The Star Wars blocks were wildly successful. So Lego kept going — it licensed Indiana Jones, Winnie the Pooh, Toy Story and Harry Potter.

Sales of these products have been huge for Lego. More important, the experience has taught the company that what kids wanted to do with the blocks was tell stories. Lego makes or licenses the stories they want to tell.

No one cares about your product as much as you do. But they do care about their stories. And understanding that can help you make better products.

E-commerce sites as editorial outlets

Marcelo Somers is in the process of writing a great series on e-commerce. Part 2 is called Sell the Hole, Not the Drill – A Guide to eCommerce Content Strategy:

The failure of eCommerce is that the functionality has been designed to sell, but sites have overlooked the opportunity to build relationships with their customers and genuinely make their lives better. Most online shopping engagements only make customers’ wallets lighter. […] eCommerce sites must start blurring the line between being an editorial site and a place for commerce.

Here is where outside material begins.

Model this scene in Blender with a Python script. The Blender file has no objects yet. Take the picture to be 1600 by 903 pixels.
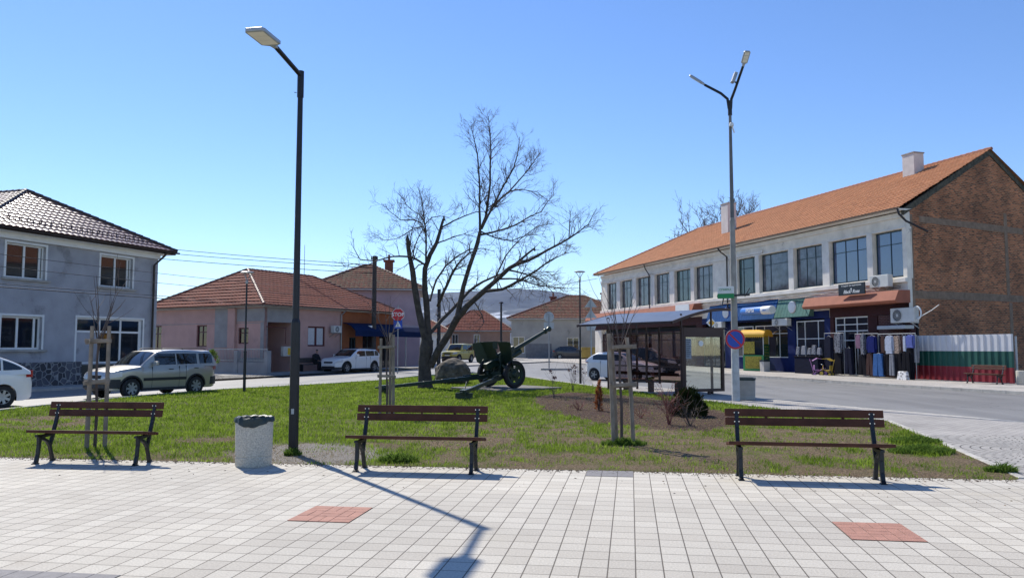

I completely agree with this. I’ve written about it before, and called the approach context-based e-commerce:

[Where product-based e-commerce sees the product as the unit of measure], context-based e-commerce sees a customer’s unique situation as the unit of measure, and the user experience is built around delighting them based on who they are and how technology can help improve their lives. Quality, personal, context-based content serves as the bridge between product and customer.